A l’ouverture de la session de 1830, la chambre des pairs, contre son habitude, plaça dans son adresse au roi un avertissement sévère sur les coups d’état que le ministère pouvait méditer. La chambre des députés rédigea la célèbre adresse connue sous le nom d’adresse des 221, où elle déclara refuser son concours à une administration « dont la pensée fondamentale était une défiance injuste des sentimens et de la raison de la France, défiance injurieuse pour le peuple, menaçante pour ses libertés. » Elle appelait le roi à se prononcer « entre ceux qui méconnaissaient une nation si calme et si fidèle et la chambre qui, avec une conviction profonde, venait déposer dans le sein de sa majesté les douleurs de tout un peuple jaloux de l’estime et de la confiance de son roi. » M. Royer-Collard, président de la chambre, avait pris soin de faire rédiger l’adresse par M. Gautier, un royaliste éprouvé, dont la fidélité ne pouvait être suspecte. C’était au président que revenait la charge, alors douloureuse, de donner lecture de l’adresse au prince. Placé entre l’obstination aveugle du roi et l’impatience imprudente de ses amis, de quelque côté qu’il se tournât, il ne voyait que des fautes et des abîmes. Il lut donc cette adresse avec une profonde mélancolie et presque avec l’accent du désespoir. Le lendemain, la chambre était prorogée, et M. Royer-Collard allait ensevelir dans la solitude de la campagne ses amers regrets de la témérité des partis et son effroi de l’avenir. Bientôt la chambre fut dissoute, puis réélue avec une majorité plus forte encore contre le ministère. Le coup d’état depuis si long-temps redouté fut résolu, et la révolution de 1830 s’accomplit.
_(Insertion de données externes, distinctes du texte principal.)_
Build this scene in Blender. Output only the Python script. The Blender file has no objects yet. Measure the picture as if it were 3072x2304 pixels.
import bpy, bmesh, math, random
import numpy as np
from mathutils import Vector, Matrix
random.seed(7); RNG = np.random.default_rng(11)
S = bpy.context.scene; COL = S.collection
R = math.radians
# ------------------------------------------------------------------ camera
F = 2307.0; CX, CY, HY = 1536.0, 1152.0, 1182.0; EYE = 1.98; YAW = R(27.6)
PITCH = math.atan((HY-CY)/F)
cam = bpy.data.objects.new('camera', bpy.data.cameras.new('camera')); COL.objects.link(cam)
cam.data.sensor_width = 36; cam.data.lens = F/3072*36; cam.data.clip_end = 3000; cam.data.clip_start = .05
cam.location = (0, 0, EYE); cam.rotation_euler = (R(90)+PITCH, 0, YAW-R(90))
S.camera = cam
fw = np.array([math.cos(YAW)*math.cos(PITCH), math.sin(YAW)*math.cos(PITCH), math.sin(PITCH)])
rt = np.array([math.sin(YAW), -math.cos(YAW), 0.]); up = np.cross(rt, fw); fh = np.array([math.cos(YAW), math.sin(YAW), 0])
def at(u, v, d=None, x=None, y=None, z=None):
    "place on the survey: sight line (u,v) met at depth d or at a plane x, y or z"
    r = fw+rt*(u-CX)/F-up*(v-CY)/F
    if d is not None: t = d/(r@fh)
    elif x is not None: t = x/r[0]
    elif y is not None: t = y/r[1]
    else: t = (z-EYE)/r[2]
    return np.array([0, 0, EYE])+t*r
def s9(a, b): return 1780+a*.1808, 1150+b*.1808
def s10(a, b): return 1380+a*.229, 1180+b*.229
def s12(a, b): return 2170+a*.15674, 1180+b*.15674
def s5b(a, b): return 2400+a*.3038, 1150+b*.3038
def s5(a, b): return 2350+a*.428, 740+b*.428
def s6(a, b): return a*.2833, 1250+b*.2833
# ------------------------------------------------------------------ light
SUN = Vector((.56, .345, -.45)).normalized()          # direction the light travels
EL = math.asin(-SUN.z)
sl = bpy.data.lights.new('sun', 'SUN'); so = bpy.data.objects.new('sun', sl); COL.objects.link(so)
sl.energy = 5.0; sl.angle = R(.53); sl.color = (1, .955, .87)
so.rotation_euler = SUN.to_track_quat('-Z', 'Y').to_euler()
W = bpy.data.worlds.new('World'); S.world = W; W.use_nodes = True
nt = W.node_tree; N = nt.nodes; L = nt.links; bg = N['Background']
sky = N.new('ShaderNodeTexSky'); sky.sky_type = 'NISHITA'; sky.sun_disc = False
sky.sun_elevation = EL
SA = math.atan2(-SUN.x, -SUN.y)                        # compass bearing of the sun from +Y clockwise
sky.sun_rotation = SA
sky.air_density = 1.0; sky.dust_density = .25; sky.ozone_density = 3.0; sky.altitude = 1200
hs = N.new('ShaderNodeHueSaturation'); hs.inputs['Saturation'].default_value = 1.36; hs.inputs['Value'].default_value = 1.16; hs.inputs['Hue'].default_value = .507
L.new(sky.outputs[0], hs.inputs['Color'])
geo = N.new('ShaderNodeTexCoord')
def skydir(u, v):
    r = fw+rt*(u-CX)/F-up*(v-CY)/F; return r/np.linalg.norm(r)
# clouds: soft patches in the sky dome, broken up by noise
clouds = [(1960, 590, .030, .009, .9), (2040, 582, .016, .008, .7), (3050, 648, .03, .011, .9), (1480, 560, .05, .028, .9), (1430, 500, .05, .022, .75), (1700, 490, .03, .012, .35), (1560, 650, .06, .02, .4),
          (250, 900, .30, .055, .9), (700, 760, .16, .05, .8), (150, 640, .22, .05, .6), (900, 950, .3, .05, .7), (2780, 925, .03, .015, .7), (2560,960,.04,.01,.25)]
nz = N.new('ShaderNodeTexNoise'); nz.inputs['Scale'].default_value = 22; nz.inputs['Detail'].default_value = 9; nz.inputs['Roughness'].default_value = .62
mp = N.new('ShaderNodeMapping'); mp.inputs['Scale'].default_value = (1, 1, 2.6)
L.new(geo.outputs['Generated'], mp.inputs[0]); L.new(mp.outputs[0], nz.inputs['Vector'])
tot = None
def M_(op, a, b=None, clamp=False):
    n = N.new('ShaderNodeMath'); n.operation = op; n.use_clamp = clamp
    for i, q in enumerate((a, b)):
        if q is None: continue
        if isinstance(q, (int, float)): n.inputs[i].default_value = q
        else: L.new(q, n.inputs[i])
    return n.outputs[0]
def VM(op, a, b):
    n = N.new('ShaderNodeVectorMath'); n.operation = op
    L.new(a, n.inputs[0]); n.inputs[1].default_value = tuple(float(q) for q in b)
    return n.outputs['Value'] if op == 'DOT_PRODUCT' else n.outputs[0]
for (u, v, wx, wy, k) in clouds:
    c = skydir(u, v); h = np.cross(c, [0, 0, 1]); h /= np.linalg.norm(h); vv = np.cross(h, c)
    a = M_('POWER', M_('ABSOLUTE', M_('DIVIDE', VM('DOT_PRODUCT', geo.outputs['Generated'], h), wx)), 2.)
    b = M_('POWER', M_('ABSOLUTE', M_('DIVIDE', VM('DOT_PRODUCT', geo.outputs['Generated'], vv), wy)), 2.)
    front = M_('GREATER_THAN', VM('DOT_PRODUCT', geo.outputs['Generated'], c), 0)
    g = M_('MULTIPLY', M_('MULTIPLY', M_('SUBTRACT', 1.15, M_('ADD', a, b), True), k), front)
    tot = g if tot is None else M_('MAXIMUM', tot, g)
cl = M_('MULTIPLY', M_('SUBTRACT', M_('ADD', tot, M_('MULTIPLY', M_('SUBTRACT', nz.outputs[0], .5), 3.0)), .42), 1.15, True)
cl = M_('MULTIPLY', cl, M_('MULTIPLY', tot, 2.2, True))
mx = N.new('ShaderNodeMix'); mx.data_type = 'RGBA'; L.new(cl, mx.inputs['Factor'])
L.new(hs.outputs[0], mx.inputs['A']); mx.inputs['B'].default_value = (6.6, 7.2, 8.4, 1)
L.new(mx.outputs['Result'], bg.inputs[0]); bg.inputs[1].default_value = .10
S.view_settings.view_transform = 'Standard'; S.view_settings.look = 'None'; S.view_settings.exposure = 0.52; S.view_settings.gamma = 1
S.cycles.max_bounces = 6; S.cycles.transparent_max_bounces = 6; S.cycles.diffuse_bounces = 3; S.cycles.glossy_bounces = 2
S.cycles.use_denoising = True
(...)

M. Royer-Collard vit cette révolution avec une extrême répugnance; il n’aurait pas voulu qu’on répondît à une violation de la charte par une autre violation. « Les révolutions, dit-il, vendent cher les avantages qu’elles promettent. La postérité jugera si celle-ci était inévitable, ou si elle pouvait s’opérer à d’autres conditions[1]. » Cependant il ne se retira point de la chambre, parce que derrière la révolution

  1. Discours aux électeurs de Vitry-le-Français le 6 juillet 1831.